The company claims in the brief that it lost "the profits and value of The First Russian Specialized Depository [a company created in the dealings] and the financial benefit [Forum] would have received from an increase in their international business" as a result of Shleifer and Hay's alleged wrongdoing.

Hay's lawyer contested these claims.

"Mr. Hay acted completely appropriately in connection with Forum Financial," said David M. Zornow of the New York law firm Skadden, Arps, Slate, Meagher and Flom. "Everything he did was known to and approved by Russian government officials whom he was advising. It was those officials who decided what action should be taken with Forum Financial.

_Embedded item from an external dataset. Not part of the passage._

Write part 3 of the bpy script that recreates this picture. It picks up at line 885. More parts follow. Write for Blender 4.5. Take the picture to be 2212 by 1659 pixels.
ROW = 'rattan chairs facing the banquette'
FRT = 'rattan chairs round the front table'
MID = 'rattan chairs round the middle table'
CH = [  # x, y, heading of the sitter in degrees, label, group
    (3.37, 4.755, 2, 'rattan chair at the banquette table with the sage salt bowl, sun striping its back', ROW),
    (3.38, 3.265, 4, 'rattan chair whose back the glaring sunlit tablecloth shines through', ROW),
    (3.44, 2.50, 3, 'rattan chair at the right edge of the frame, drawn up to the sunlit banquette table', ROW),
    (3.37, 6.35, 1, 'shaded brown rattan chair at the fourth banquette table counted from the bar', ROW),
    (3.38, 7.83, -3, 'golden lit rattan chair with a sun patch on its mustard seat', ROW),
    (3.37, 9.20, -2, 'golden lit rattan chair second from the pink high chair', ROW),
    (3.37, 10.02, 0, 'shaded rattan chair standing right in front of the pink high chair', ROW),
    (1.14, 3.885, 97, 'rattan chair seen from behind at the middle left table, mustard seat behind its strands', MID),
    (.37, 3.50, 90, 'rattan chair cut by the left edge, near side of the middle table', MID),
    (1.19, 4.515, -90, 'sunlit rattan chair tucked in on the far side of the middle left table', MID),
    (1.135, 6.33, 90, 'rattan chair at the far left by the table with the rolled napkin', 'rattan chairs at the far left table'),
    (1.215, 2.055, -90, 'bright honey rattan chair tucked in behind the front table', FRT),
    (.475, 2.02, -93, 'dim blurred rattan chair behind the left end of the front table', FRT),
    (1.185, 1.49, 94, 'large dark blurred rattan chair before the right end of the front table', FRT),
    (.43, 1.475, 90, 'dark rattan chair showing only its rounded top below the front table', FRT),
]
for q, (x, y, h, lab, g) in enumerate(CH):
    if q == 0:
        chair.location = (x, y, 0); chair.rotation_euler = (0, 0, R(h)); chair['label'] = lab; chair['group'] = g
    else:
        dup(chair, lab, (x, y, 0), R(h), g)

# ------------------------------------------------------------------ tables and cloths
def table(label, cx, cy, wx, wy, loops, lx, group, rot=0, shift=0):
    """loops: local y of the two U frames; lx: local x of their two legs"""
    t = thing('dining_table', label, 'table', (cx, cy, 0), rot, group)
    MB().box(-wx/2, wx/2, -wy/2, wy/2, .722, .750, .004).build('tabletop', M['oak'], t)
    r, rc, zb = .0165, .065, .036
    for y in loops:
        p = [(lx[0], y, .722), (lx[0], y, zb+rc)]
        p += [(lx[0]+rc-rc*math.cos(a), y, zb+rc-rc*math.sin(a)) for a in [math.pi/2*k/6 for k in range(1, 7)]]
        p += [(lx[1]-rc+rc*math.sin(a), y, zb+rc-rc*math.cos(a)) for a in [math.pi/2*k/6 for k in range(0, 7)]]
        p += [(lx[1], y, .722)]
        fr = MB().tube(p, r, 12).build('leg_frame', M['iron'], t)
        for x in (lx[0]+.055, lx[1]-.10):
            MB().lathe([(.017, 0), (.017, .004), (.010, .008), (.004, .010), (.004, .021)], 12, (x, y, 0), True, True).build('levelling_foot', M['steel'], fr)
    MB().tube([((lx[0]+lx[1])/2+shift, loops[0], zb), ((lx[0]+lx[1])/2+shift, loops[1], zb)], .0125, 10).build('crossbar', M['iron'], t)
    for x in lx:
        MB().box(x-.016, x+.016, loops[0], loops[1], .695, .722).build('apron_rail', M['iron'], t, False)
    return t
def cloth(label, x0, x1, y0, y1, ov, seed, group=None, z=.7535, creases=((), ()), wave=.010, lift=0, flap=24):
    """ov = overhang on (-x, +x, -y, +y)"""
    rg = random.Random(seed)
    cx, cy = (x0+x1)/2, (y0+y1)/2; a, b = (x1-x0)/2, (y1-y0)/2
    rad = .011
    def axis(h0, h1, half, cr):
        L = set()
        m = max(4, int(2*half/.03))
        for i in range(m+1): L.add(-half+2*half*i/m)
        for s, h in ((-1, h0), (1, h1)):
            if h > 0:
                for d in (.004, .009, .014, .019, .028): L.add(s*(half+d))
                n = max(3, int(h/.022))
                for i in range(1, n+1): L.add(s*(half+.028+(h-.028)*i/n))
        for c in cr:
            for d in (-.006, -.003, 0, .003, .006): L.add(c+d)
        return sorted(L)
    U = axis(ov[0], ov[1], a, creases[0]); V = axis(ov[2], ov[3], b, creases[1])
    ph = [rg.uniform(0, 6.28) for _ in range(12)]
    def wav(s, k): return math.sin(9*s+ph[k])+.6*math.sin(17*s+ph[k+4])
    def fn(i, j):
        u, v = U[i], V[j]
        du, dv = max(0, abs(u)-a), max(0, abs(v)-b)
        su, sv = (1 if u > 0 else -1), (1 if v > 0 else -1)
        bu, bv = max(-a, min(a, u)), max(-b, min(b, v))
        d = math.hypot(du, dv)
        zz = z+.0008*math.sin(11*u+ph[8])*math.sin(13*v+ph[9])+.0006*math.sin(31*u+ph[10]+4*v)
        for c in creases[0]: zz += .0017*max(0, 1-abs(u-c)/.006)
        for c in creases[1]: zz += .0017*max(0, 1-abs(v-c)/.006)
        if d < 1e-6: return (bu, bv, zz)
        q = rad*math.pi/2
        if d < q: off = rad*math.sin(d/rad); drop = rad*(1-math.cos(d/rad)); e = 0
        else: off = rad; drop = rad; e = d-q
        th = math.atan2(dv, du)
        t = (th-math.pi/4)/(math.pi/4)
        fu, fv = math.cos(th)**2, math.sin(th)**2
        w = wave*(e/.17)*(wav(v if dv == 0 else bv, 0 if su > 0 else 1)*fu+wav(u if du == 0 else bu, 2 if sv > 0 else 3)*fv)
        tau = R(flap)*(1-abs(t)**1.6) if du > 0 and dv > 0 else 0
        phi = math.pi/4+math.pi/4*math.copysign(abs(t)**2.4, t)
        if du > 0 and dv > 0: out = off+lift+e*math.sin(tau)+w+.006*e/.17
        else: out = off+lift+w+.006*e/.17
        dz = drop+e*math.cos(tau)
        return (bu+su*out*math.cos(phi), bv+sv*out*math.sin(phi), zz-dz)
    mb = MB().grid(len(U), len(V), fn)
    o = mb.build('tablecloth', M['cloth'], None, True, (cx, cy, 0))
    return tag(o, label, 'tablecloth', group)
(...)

The lawsuit is frivolous."

Shleifer could not be reached for comment.

The suit also argues that Harvard was negligent in the matter because it "owed a duty to the plaintiffs to supervise, oversee, and manage Shleifer's and Hay's operation of its Russia Program, including the Specialized Depository Project, with reasonable care" and "breached its duty of care."

Harvard officials contested the legality of this claim.

"[The suit] is baseless," said University spokesperson Joe Wrinn. "The contract was between Forum Financial and the Russian government, and there was a release signed and a payment made [when Forum sold its interest]. You can't have it both ways."

Harvard General Counsel Anne H. Taylor stressed the University's distance from the scandal.

"We never even heard of [Forum]," she said. "At the end of the day, Harvard will not be liable."

Neither Taylor nor Forum's lawyers would comment on Hay and Shleifer's liability. Taylor said Harvard has not decided whether it will file a motion to dismiss the suit.